PORTALBUANA.ASIA, SUNGAI PENUH – Kinerja Inspektorat Kota Sungai Penuh kembali menjadi sorotan tajam. Dalam audiensi bersama Komisi I DPRD dan gabungan LSM, terungkap bahwa sejumlah auditor di lingkungan Inspektorat belum memiliki sertifikasi profesional dalam melaksanakan tugas pemeriksaan keuangan daerah.
Audiensi yang digelar pada Selasa (8/7/2025) itu merupakan tindak lanjut dari laporan masyarakat terkait dugaan penyimpangan Dana Desa di Desa Pelayang Raya, Kecamatan Sungai Bungkal.
“Kami ini seperti guru yang belum bersertifikat. Sampai hari ini belum pernah mengikuti pelatihan karena terbentur anggaran,” ungkap salah satu perwakilan Inspektorat dalam forum.
Pernyataan tersebut memicu respons keras dari Wakil Ketua DPRD Kota Sungai Penuh, Hardizal. Ia menegaskan bahwa alasan kekurangan anggaran tidak bisa dijadikan tameng atas lemahnya pengawasan oleh Inspektorat.
“Kalau terkendala anggaran, ya anggarkan! Evaluasi bila perlu. Ini menyangkut kredibilitas pengawasan keuangan negara. Pengawasan tidak boleh setengah hati,” tegas Hardizal dengan nada serius.
Menurutnya, kinerja Inspektorat selama ini cenderung pasif dan tidak transparan. Ia menyoroti metode audit yang hanya mengandalkan laporan dari kepala desa tanpa melakukan verifikasi lapangan secara menyeluruh.
"Bayangkan, Inspektorat hanya diberi waktu dua hari untuk mengaudit satu desa. Apakah waktu sesingkat itu cukup untuk mengaudit puluhan, bahkan hingga 65 desa secara menyeluruh dan objektif?" kritiknya.
Sementara itu, Ketua Komisi I DPRD Kota Sungai Penuh, Dahkir Yahya, mengajak semua pihak untuk tetap menghormati proses hukum yang sedang berjalan. Ia juga mengapresiasi peran aktif para aktivis dalam mengawal isu ini.

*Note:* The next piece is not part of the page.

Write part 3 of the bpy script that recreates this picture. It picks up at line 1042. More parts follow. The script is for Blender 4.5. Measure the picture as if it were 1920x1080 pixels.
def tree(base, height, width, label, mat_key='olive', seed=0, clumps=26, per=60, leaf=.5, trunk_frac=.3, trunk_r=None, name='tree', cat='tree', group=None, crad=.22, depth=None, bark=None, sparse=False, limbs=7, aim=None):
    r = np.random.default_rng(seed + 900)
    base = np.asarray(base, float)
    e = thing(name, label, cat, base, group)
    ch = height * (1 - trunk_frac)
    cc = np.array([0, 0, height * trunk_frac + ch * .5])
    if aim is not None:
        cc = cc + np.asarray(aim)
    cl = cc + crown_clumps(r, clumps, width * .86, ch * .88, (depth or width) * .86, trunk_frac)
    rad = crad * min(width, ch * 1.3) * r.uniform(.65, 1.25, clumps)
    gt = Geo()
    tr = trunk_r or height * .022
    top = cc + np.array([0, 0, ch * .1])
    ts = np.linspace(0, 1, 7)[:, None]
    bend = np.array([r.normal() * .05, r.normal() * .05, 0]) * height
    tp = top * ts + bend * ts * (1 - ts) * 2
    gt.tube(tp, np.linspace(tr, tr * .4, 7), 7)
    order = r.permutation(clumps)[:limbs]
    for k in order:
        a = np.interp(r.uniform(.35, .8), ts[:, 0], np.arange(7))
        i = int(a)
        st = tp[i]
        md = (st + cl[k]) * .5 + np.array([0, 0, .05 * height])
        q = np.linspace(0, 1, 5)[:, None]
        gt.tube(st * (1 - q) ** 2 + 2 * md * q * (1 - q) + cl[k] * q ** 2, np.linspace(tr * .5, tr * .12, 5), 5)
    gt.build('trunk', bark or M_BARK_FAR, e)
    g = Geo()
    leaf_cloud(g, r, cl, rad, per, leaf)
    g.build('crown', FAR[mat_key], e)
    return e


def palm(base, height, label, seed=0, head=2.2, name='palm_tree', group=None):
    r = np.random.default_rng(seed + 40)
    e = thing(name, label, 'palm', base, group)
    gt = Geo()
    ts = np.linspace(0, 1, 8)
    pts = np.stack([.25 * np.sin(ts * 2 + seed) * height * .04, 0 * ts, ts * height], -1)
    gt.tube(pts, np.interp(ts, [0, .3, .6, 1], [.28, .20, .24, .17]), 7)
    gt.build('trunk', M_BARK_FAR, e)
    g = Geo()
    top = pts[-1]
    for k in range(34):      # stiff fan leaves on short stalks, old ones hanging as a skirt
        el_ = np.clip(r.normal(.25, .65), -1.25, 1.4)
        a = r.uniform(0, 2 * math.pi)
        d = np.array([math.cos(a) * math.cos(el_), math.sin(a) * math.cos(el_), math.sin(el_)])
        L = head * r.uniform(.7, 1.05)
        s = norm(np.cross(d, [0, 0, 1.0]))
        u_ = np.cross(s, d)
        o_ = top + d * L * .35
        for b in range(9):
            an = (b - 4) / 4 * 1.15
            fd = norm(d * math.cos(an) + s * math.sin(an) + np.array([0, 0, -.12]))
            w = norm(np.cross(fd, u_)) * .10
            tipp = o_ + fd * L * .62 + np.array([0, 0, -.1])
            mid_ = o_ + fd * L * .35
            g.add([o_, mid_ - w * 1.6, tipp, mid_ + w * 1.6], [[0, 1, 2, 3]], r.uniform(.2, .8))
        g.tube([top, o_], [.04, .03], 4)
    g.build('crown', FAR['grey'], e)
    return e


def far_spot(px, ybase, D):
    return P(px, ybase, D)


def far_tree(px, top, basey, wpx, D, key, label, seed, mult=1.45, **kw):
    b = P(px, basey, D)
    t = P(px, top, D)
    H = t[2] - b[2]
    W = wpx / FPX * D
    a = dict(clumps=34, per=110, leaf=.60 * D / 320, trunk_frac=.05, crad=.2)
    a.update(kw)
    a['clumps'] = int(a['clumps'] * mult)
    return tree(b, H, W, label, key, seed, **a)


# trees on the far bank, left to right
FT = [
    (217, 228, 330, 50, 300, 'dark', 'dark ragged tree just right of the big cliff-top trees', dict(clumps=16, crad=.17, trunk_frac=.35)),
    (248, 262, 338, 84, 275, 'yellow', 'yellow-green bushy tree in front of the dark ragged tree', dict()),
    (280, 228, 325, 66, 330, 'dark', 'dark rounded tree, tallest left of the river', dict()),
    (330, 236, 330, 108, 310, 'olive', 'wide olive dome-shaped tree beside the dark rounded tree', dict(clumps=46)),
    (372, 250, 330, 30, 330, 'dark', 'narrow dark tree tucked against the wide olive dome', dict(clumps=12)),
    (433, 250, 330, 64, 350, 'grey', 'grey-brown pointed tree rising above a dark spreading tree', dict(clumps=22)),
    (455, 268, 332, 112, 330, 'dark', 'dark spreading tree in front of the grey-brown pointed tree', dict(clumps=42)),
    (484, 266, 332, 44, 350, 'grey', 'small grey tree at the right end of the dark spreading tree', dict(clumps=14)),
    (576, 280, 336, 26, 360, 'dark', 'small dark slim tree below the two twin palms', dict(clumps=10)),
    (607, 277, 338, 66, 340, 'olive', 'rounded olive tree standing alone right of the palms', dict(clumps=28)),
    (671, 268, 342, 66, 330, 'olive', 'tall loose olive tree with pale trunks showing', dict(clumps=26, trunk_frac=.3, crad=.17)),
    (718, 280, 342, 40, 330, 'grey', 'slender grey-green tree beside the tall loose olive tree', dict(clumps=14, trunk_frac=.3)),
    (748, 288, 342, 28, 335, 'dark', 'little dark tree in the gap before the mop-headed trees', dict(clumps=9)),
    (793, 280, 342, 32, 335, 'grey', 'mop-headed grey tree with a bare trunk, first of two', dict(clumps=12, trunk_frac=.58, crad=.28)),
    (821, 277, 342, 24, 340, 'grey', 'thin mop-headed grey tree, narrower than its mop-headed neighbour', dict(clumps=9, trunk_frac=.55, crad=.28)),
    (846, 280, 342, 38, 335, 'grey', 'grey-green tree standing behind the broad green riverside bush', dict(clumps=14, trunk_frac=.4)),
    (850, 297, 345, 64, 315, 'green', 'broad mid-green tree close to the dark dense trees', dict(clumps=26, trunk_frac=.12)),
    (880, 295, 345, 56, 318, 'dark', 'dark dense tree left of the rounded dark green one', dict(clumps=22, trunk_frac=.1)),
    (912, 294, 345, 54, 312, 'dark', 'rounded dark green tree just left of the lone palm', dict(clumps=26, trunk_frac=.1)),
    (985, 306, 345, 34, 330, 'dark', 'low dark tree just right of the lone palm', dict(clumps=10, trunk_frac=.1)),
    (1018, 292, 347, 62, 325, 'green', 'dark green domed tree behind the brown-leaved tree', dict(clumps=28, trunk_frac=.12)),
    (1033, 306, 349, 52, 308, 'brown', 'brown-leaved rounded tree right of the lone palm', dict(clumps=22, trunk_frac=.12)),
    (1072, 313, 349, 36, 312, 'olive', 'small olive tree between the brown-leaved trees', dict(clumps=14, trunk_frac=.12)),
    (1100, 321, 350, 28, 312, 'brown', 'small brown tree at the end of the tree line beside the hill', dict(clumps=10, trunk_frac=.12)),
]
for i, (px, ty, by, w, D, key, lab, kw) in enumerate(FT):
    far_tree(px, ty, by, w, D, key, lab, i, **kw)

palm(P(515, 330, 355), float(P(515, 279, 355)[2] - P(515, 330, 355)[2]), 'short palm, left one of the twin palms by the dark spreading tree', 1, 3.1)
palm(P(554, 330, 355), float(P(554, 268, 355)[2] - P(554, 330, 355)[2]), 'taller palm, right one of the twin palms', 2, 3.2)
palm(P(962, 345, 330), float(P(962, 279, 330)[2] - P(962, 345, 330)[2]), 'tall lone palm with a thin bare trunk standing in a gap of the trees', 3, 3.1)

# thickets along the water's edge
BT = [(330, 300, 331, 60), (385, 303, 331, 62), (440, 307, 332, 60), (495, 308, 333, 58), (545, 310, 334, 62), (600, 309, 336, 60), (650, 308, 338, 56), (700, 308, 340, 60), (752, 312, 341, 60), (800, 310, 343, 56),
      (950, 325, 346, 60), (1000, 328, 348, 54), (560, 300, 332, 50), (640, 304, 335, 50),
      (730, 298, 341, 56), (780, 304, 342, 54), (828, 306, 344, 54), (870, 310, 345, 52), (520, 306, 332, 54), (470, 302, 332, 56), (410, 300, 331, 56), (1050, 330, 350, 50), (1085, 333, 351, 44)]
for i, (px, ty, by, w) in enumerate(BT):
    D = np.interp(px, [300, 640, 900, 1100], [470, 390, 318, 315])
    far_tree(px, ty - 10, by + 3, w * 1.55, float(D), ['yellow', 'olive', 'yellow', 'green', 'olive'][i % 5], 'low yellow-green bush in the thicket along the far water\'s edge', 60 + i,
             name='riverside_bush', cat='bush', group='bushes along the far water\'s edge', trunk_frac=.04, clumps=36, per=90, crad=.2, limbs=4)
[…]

“Ini bagian dari kontrol sosial. Kita harus menghargai keberanian masyarakat dalam menyuarakan kebenaran,” ujar Dahkir.
Dalam forum itu, desakan agar DPRD mengambil langkah konkret makin menguat. Salah satu aktivis LSM, Ruslan, secara tegas meminta DPRD segera bersurat kepada Badan Pengawasan Keuangan dan Pembangunan (BPKP) Provinsi Jambi untuk melakukan audit investigatif atas dugaan penyimpangan dana desa tersebut.
“Inspektorat tidak lagi efektif. Kami ingin DPRD menjalankan fungsinya sebagai wakil rakyat dengan meminta audit langsung dari BPKP,” kata Ruslan.
Menanggapi hal tersebut, sejumlah anggota DPRD menyatakan akan mengkaji batas kewenangan legislatif dalam menyurati BPKP. Meski demikian, mereka berkomitmen untuk tetap menindaklanjuti persoalan ini demi menjamin transparansi dan akuntabilitas penggunaan Dana Desa.
Audiensi ini menjadi momentum penting untuk mengevaluasi kinerja lembaga pengawasan internal pemerintah daerah. Desakan publik yang terus menguat menandakan pentingnya pembenahan sistem audit dan pengawasan terhadap pengelolaan keuangan desa secara menyeluruh dan profesional.